* Request: Copy the lines of the data below exactly, starting at the first and stopping after the line that contains "return Vector(((px-CX)/F*Y, Y, H-(py-HY)*Y/F))"; include no pictures.

* Data lines:

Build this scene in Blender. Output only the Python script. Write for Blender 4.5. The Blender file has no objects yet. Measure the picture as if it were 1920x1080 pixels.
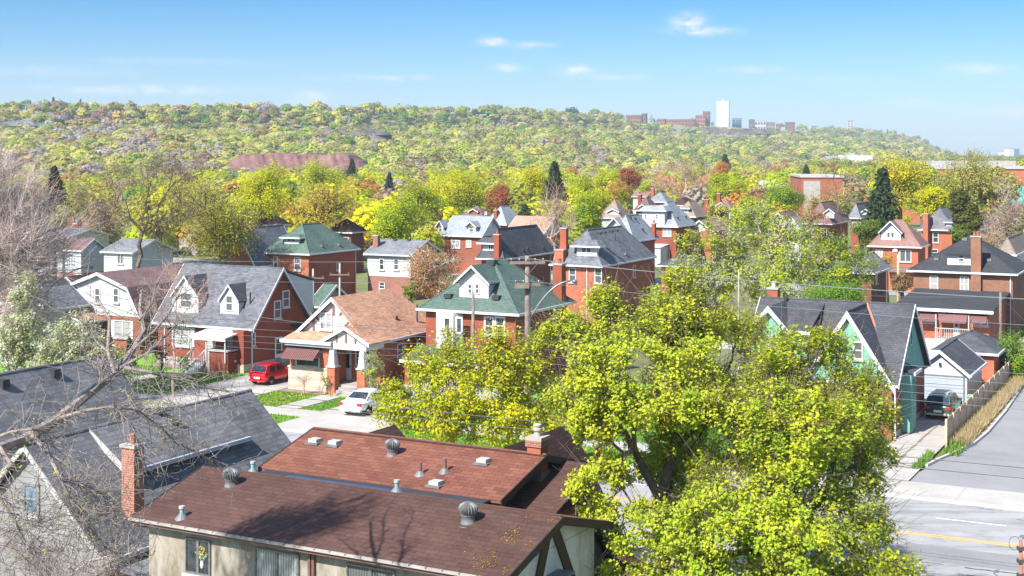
import bpy, math, random
import numpy as np
from mathutils import Vector
R = math.radians
C = bpy.context.scene.collection
# ------------------------------------------------------------------ survey frame
# camera 17.5 m up, level, 50 mm lens with vertical shift; F = focal length in pixels of a 1920 px wide frame
F, CX, HY, H = 2667.0, 960.0, 285.0, 17.5
A = R(27); CA, SA = math.cos(A), math.sin(A)          # street grid turned 27 degrees
def W(s, t, z=0.0):                                   # street coordinates -> world
    return Vector((CA*s + SA*t, -SA*s + CA*t, z))
def ST(p): return (CA*p.x - SA*p.y, SA*p.x + CA*p.y)
def PZ(px, py, z=0.0):                                # surveyed point at known height
    Y = F*(H-z)/(py-HY); return Vector(((px-CX)/F*Y, Y, z))
def PY(px, py, Y):                                    # surveyed point at known distance
    return Vector(((px-CX)/F*Y, Y, H-(py-HY)*Y/F))

# ------------------------------------------------------------------ materials
MATS = {}
def nt(name):
    m = bpy.data.materials.new(name); m.use_nodes = True
    n = m.node_tree.nodes; n.clear()
    o = n.new('ShaderNodeOutputMaterial'); b = n.new('ShaderNodeBsdfPrincipled')
    m.node_tree.links.new(b.outputs[0], o.inputs[0]); MATS[name] = m
    return m, n, m.node_tree.links, b
def coord(n, l, scale=1.0, kind='Object'):
    t = n.new('ShaderNodeTexCoord'); mp = n.new('ShaderNodeMapping')
    mp.inputs['Scale'].default_value = (scale,)*3 if not isinstance(scale, tuple) else scale
    l.new(t.outputs[kind], mp.inputs[0]); return mp.outputs[0]
def noise(n, l, vec, scale, detail=4, rough=.6):
    t = n.new('ShaderNodeTexNoise'); t.inputs['Scale'].default_value = scale
    t.inputs['Detail'].default_value = detail; t.inputs['Roughness'].default_value = rough
    l.new(vec, t.inputs['Vector']); return t.outputs['Fac']
def ramp(n, l, fac, stops):
    r = n.new('ShaderNodeValToRGB'); e = r.color_ramp.elements
    while len(e) < len(stops): e.new(.5)
    for i, (p, c) in enumerate(stops): e[i].position = p; e[i].color = (*c, 1)
    l.new(fac, r.inputs[0]); return r.outputs[0]
def mix(n, l, fac, a, b, mode='MIX'):
    m = n.new('ShaderNodeMix'); m.data_type = 'RGBA'; m.blend_type = mode
    for v, k in ((fac, 0), (a, 6), (b, 7)):
        if isinstance(v, (int, float)): m.inputs[k].default_value = v
        elif isinstance(v, tuple): m.inputs[k].default_value = (*v, 1)
        else: l.new(v, m.inputs[k])
    return m.outputs[2]
def bump(n, l, b, hgt, strength=.3, dist=.02):
    u = n.new('ShaderNodeBump'); u.inputs['Strength'].default_value = strength; u.inputs['Distance'].default_value = dist
    l.new(hgt, u.inputs['Height']); l.new(u.outputs[0], b.inputs['Normal'])
def sc(c, k): return tuple(min(1, x*k) for x in c)

def plain(name, c, rough=.6, var=.12, scale=3.0, metal=0, spec=.4):
    m, n, l, b = nt(name)
    v = coord(n, l)
    l.new(ramp(n, l, noise(n, l, v, scale, 5), [(.3, sc(c, 1-var)), (.7, sc(c, 1+var))]), b.inputs['Base Color'])
    b.inputs['Roughness'].default_value = rough; b.inputs['Metallic'].default_value = metal
    b.inputs['Specular IOR Level'].default_value = spec
    return m
def bricky(name, c1, c2, cm, bw, rh, ms, rough=.85, wear=.25, bstr=.4, stain=None, tone=1.0):
    m, n, l, b = nt(name)
    uv = coord(n, l, 1.0, 'UV')
    t = n.new('ShaderNodeTexBrick'); l.new(uv, t.inputs['Vector'])
    t.inputs['Color1'].default_value = (*c1, 1); t.inputs['Color2'].default_value = (*c2, 1); t.inputs['Mortar'].default_value = (*cm, 1)
    t.inputs['Scale'].default_value = 1; t.inputs['Mortar Size'].default_value = ms; t.inputs['Mortar Smooth'].default_value = .2
    t.inputs['Brick Width'].default_value = bw; t.inputs['Row Height'].default_value = rh; t.inputs['Bias'].default_value = 0
    o = coord(n, l)
    big = noise(n, l, o, .45, 6, .65); fine = noise(n, l, uv, 14, 3)
    col = mix(n, l, wear, t.outputs['Color'], ramp(n, l, big, [(.3, sc(c1, .55)), (.55, sc(c2, 1.0)), (.75, sc(c2, 1.5))]))
    col = mix(n, l, .5, col, ramp(n, l, fine, [(.25, (.55,)*3), (.75, (1.3,)*3)]), 'MULTIPLY')
    if stain:
        s = noise(n, l, o, .9, 7, .7)
        col = mix(n, l, ramp(n, l, s, [(.56, (0,)*3), (.72, (.7,)*3)]), col, stain)
    oi = n.new('ShaderNodeObjectInfo'); wn = n.new('ShaderNodeTexWhiteNoise'); l.new(oi.outputs['Location'], wn.inputs[0])
    k = .28 if name[:3] == 'br_' else .12
    col = mix(n, l, 1.0, col, ramp(n, l, wn.outputs[0], [(0, (1-k, 1-k*.9, 1-k*.7)), (.5, (1, 1, 1)), (1, (1+k*.6, 1+k*.9, 1+k))]), 'MULTIPLY')
    l.new(col, b.inputs['Base Color']); b.inputs['Roughness'].default_value = rough; b.inputs['Specular IOR Level'].default_value = .25
    bump(n, l, b, t.outputs['Fac'], -bstr, .012)
    return m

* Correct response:
Build this scene in Blender. Output only the Python script. Write for Blender 4.5. The Blender file has no objects yet. Measure the picture as if it were 1920x1080 pixels.
import bpy, math, random
import numpy as np
from mathutils import Vector
R = math.radians
C = bpy.context.scene.collection
# ------------------------------------------------------------------ survey frame
# camera 17.5 m up, level, 50 mm lens with vertical shift; F = focal length in pixels of a 1920 px wide frame
F, CX, HY, H = 2667.0, 960.0, 285.0, 17.5
A = R(27); CA, SA = math.cos(A), math.sin(A)          # street grid turned 27 degrees
def W(s, t, z=0.0):                                   # street coordinates -> world
    return Vector((CA*s + SA*t, -SA*s + CA*t, z))
def ST(p): return (CA*p.x - SA*p.y, SA*p.x + CA*p.y)
def PZ(px, py, z=0.0):                                # surveyed point at known height
    Y = F*(H-z)/(py-HY); return Vector(((px-CX)/F*Y, Y, z))
def PY(px, py, Y):                                    # surveyed point at known distance
    return Vector(((px-CX)/F*Y, Y, H-(py-HY)*Y/F))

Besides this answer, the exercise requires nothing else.